Islam adalah agama Rahmatan lil ‘alamin, melingkupi kesejahteraan seluruh makhluk di alam ini termasuk di dalamnya umat manusia. Sebagaimana yang telah kita ketahui semua aktivitas manusia seharusnya sesuai dengan apa yang telah diajarkan oleh Rasulullah (berdasarkan Alquran dan Hadits). Salah satu, aktivitas manusia selain beribadah (Q.S. Az-Dzariyat: 56) yakni ber-muamalah alias melakukan kegiatan ekonomi (Q.S. Al-Baqarah: 282, 283, Q.S Al-Qashash: 26, Q.S Yusuf : 55 dan sebagainya). Karena Islam menuntut kesimbangan hidup antara di dunia dan di akhirat. Sesuai dengan hadis berikut :
“Bekerjalah untuk duniamu seolah-olah kamu akan hidup selama-lamanya dan bekerjalah untuk akhiratmu seolah-olah kamu akan mati besok pagi.”
(Hadits Riwayat Al-Baihaqi)
Tanpa kesana-kemari, berbelit-belit dan panjang lebar, saya akan menjelaskan tentang “Kriteria Transaksi Keuangan Syari’ah” menurut KDPPLKS-IAI (Kerangka Dasar Penyusunan dan Penyajian Laporan Keuangan Syari’ah-Ikatan Akuntan Indonesia) tahun 2007 khususnya paragraf 27 adalah sebagai berikut :
1. Transaksi hanya dilakukan berdasarkan saling paham dan saling ridho.
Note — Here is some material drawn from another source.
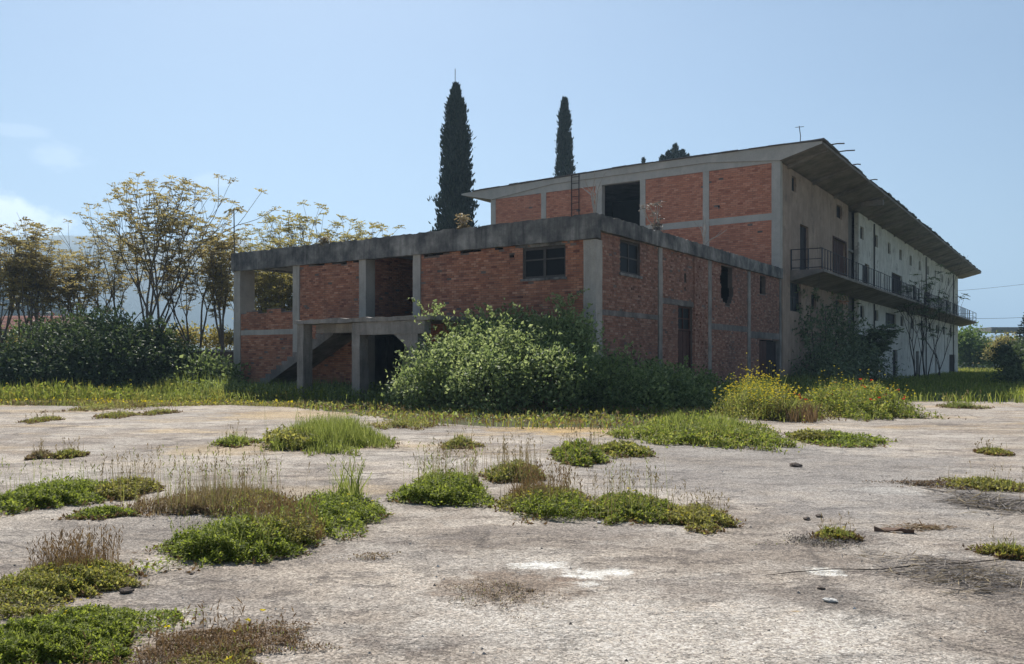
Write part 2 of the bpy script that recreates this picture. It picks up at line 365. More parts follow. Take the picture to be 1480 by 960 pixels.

Para pihak, baik pegawai bank dan nasabah LKI (Lembaga Keuangan Islam) harus memahami secara mendalam perihal transaksinya itu sendiri. Jika nasabah belum memahami, maka kewajiban LKI untuk menerangkan kepada nasabah sehingga jelas dan tidak ada keraguan lagi diantara mereka.
2. Prinsip kebebasan bertransaksi diakui sepanjang objeknya halal dan baik (thoyib). Keberkahan akan diperoleh sepanjang cara, objek, dan tujuannya baik.
3. Uang hanya berfungsi sebagai alat tukar dan satuan pengukur nilai, bukan komoditas. Hal ini telah dijelaskan dalam teori ekonomi Imam Al-Ghazali.
4. Tidak mengandung unsur riba. “Esensi riba adalah setiap tambahan pada jumlah piutang yang dipersyaratkan dalam transaksi pinjam-meminjam uang serta derivasinya dan transaksi tidak tunai lainnya; dan setiap tambahan yang dipersyaratkan dalam transaksi pertukaran antar barang-barang ribawi termasuk pertukaran uang (money exchange)yang sejenis dan tidak sejenis baik secara tunai maupun tangguh.”
5. Tidak mengandung unsur kezaliman. “Esensi kezhaliman (dzulm) adalah menempatkan sesuatu tidak pada tempatnya, memberikan sesuatu tidak sesuai ukuran, kualitas, dan temponya, mengambil sesuatu bukan haknya dan memperlakukan sesuatu tidak sesuai posisinya.”
6. Tidak mengandung unsur maysir. “Esensi maysir adalah setiap transaksi yang bersifat spekulatif dan tidak berkaitan dengan produktifitas serta bersifat perjudian.”